Com o pretexto de uma rede social fictícia, o "bairrobook" , as crianças também registraram com fotos as situações vistas no percurso e as associavam aos ícones comuns nas redes sociais, expressando sentimentos diversos. “Esta atividade era suporte para o questionamento sobre liberdades e cerceamentos às crianças ao uso do espaço público, surgindo elementos como o tráfico e consumo de drogas como impeditivo do uso de espaços que seriam para apropriação pelas crianças”, afirmou.

Em outra atividade chamada de "jogo da memória" as crianças receberam um conjunto de fotos postais de espaços diversos do bairro e da cidade para dizerem se conheciam, se já haviam visitado e se sabiam o uso.
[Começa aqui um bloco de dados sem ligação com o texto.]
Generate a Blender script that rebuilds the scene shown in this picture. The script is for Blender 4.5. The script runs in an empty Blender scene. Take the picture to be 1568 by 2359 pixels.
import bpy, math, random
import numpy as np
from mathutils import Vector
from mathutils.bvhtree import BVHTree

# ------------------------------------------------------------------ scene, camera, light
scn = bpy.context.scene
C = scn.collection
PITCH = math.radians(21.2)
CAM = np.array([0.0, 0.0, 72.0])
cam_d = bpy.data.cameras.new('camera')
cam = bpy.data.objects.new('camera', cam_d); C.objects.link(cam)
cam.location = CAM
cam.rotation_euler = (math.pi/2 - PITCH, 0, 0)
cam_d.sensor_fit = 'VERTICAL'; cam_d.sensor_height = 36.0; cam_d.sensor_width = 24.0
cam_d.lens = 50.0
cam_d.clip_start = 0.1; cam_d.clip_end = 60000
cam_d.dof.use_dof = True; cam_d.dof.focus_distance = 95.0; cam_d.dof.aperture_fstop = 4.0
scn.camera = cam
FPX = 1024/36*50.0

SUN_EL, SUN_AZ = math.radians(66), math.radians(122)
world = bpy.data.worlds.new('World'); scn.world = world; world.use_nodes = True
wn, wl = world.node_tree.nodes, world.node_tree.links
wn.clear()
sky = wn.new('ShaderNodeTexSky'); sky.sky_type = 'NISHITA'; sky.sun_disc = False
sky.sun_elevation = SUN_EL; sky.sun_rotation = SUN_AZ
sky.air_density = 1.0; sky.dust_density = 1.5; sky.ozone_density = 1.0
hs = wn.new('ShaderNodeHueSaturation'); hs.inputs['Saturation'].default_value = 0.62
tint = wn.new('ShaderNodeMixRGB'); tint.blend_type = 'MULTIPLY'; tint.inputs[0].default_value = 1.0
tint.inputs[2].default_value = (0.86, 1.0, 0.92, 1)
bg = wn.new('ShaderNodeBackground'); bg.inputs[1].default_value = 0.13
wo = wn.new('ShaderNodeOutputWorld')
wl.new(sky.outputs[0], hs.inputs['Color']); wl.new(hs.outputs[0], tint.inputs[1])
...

Para Matiello, foi revelador perceber que espaços culturais como o museu de colonização que fica no bairro, dentro do Parque da Efapi, e a galeria de artes, sob a praça do centro, eram pouco conhecidas, e que mesmo o Shopping e o Centro de Eventos eram pouco frequentados, embora conhecidos. “Isto foi interessante para problematizar com eles sobre as dimensões do público e do privado e sobre as restrições que a condição socioeconômica impõe ao usufruto das crianças em atividades como o cinema, que está restrito ao shopping, e mesmo a apresentações culturais gratuitas no Centro de Eventos”, ressaltou.

Também foram desenvolvidas ações para estimular a pensar em cenários possíveis para o bairro, como o "baguncidade", em que localizavam por meio de símbolos sobre um mapa gigante do bairro, os equipamentos que desejavam para as crianças brincarem. Desde campos de futebol, passando por pistas de skate e bicicleta, até espaços com churrasqueira para a família, eram os mais requisitados, quase sempre associados a ideia de se garantir a segurança para que as crianças utilizassem. Também nesta perspectiva foram desenvolvidas "maquetes afetivas", para espaços que as crianças pudessem brincar, nas quais surgiram propostas como parque de diversões, lanchonetes e outros usos. As crianças insistiam, quando questionadas, sobre a gratuidade, revelando novamente o quanto o aspecto socioeconômico acaba limitando o direito aos equipamentos de lazer, quase sempre com ônus para seu uso.

A última oficina, realizada nas dependências do Campus Chapecó, foi a "Efapi dos Sonhos" na qual materializaram projetos de equipamentos para o bairro, a partir do estímulo de alguns projetos reais apresentados por meio de imagens. Com sucata e materiais coloridos, deram forma a espaços como biblioteca 24 horas, campos de futebol cobertos, para ter o que fazer quando chove, e Corpo de Bombeiros e Polícia, para garantir assistência rápida ao bairro, que para eles tem muito risco.

Avaliação
Para Matiello, é motivador perceber que, mesmo diante da privatização da vida no espaço doméstico e de fatores sociais como a violência,  as crianças ainda ocupam a rua e os espaços públicos para brincar. “Contudo, a recorrência da violência já tem sido impeditiva para crianças que participaram do projeto, que são restringidas ao brincar dentro dos muros da própria casa. E o surgimento de conjuntos habitacionais em prédios tem inaugurado, no bairro, o brincar no playground do condomínio, restringindo contatos sociais mais amplos”, explicou.

O professor ainda ressaltou que foi perceptível, pelo olhar das crianças, o desapontamento com as poucas áreas públicas para brincadeiras e sua crítica à conservação dos espaços por parte de frequentadores e do poder público. “Também demonstraram como têm que disputar por espaços com os adultos, sobretudo aqueles que são para jogar, como campinhos e ginásios. A oportunidade de sair também dos muros da escola foi desafiadora para os professores que os acompanharam e os estimularam a desenvolver outras atividades que os levem a problematizar sobre o bairro e seu cotidiano”.

O projeto, para Matiello, é um embrião de uma utopia maior: que a presença das crianças no espaço público seja um indicador de qualidade de vida urbana. “Quanto mais tiramos as crianças destes espaços, mais eles são apropriados pelos adultos e, muitas vezes, pela violência. A escola em tempo integral ainda reproduz esta ideia de tirar a criança da rua, mas a ideia é justamente o contrário. É seduzir a comunidade do bairro para ser copartícipe na sua formação, e funcionar como uma rede que proteja de forma indireta a vivência das crianças nos espaços da rua e defenda, junto com eles, o direito à cidade na infância, que acaba se estendendo a todas as outras faixas etárias”, concluiu.